■ THE EXERCISE ■
Copy the listing below line for line, starting at its first line and ending with the line that has "from mathutils import Vector, Matrix" in it. Add nothing.
______________________________
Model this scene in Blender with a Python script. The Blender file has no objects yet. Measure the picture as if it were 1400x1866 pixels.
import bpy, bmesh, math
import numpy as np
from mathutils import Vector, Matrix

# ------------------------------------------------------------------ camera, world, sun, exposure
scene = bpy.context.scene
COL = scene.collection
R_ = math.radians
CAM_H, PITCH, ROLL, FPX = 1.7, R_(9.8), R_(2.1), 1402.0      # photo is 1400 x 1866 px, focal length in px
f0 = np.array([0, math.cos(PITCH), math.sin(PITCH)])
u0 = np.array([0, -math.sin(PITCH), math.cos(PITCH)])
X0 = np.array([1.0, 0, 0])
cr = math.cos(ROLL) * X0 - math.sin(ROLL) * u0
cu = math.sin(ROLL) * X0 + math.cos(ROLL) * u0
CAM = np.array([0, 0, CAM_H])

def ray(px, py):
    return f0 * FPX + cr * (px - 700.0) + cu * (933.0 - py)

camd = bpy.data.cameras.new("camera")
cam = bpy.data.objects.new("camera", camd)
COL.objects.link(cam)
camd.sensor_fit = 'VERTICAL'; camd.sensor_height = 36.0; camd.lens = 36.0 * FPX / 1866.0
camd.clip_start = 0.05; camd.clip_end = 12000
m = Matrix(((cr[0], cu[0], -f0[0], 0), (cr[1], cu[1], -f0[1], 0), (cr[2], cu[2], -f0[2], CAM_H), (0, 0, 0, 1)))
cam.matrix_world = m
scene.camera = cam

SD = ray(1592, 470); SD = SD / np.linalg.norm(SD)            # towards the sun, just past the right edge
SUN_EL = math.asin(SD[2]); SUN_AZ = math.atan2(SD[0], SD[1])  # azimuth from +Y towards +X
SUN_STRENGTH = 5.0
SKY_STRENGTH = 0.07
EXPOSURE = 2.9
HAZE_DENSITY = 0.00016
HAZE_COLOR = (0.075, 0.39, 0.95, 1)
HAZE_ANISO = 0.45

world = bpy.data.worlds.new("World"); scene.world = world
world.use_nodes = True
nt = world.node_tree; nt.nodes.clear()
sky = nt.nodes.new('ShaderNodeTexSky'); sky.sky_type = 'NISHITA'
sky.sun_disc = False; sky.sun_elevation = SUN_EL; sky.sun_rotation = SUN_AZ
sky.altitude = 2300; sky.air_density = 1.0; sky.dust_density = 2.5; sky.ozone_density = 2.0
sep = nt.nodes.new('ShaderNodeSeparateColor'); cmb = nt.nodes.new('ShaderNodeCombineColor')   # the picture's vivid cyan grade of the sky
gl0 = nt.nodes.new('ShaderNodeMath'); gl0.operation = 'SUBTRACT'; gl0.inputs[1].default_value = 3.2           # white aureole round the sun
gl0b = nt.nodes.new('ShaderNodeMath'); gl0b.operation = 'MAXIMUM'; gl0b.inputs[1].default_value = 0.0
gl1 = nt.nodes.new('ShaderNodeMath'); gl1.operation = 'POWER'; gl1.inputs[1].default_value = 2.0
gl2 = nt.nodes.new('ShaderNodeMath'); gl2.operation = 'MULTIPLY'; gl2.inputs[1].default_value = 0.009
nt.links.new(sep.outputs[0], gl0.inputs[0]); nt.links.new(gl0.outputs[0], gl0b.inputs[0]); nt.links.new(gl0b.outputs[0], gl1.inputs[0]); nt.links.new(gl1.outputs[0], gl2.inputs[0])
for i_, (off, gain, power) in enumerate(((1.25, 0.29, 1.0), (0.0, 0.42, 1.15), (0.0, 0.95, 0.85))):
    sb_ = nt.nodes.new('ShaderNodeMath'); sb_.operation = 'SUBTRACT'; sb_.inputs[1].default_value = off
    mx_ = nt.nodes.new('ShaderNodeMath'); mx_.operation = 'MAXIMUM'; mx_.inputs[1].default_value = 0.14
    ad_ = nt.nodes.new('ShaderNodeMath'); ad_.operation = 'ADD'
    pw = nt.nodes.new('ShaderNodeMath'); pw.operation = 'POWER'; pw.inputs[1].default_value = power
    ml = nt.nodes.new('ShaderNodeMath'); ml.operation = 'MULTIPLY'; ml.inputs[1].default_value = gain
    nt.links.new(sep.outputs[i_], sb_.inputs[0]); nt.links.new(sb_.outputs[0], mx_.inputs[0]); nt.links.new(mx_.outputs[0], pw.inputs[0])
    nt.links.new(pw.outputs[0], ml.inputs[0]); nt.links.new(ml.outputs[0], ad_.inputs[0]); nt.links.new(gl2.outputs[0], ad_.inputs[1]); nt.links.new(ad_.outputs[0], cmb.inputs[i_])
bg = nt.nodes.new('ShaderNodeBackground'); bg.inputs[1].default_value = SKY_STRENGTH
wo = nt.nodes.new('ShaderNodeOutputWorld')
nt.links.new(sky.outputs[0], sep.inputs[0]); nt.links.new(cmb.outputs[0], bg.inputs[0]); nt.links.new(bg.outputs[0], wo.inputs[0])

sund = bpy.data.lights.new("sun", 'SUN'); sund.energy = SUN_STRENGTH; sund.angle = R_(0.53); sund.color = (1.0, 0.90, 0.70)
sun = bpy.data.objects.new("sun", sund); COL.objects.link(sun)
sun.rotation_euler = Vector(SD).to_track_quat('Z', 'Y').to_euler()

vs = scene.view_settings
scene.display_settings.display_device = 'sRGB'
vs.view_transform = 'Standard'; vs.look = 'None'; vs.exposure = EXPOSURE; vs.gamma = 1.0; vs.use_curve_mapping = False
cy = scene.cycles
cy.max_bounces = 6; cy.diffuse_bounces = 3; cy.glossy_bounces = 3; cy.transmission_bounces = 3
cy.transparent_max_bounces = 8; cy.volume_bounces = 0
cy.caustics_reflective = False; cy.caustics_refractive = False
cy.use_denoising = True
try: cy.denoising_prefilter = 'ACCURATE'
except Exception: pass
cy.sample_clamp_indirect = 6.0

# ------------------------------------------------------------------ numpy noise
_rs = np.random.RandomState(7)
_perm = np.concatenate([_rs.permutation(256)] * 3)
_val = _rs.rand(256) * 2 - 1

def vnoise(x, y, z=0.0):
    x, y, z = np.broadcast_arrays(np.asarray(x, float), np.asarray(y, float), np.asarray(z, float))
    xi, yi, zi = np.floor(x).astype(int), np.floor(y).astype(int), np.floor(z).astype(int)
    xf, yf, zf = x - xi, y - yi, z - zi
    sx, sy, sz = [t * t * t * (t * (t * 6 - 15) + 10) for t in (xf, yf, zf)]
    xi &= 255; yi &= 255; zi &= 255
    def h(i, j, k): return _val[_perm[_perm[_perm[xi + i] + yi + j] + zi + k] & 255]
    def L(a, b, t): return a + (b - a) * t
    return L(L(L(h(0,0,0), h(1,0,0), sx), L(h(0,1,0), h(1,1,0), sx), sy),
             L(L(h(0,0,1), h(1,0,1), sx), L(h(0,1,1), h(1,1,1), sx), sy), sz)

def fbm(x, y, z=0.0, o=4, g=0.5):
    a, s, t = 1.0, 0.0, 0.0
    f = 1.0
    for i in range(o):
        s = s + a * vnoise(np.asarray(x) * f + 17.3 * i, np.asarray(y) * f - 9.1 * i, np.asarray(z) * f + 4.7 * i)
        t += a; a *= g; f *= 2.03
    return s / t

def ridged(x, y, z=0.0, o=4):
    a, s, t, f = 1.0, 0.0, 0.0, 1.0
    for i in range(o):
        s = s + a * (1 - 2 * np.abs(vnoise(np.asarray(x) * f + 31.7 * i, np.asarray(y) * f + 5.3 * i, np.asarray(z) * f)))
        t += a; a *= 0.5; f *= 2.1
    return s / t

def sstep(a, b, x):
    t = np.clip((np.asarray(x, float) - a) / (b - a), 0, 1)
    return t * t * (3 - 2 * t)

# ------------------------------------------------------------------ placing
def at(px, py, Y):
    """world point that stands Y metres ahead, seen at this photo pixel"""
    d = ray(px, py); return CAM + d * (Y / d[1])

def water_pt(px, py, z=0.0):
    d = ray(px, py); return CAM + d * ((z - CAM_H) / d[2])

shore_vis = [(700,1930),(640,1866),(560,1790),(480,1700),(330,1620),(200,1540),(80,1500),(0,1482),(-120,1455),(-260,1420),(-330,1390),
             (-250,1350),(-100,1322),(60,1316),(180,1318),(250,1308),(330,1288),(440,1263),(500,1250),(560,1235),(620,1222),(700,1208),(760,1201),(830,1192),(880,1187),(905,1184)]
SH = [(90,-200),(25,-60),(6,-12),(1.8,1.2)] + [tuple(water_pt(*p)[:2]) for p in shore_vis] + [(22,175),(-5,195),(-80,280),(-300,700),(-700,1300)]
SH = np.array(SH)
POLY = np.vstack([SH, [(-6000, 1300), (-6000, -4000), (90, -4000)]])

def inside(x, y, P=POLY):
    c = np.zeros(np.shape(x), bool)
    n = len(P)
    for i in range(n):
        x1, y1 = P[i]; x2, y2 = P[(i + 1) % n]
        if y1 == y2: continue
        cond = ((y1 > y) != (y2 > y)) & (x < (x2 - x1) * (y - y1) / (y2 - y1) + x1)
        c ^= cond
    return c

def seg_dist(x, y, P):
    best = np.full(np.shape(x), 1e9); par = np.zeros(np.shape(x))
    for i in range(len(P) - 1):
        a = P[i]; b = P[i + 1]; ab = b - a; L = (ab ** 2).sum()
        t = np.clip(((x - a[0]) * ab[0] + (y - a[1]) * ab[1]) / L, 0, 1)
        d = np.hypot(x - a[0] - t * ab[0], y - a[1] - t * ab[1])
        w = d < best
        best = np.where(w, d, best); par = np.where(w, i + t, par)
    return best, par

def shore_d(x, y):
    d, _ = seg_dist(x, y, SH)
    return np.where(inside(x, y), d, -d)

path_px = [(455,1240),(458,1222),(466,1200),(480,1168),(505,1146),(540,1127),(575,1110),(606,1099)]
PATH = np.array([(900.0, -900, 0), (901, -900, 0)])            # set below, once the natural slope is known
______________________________
■ OUTPUT BELOW ■
Model this scene in Blender with a Python script. The Blender file has no objects yet. Measure the picture as if it were 1400x1866 pixels.
import bpy, bmesh, math
import numpy as np
from mathutils import Vector, Matrix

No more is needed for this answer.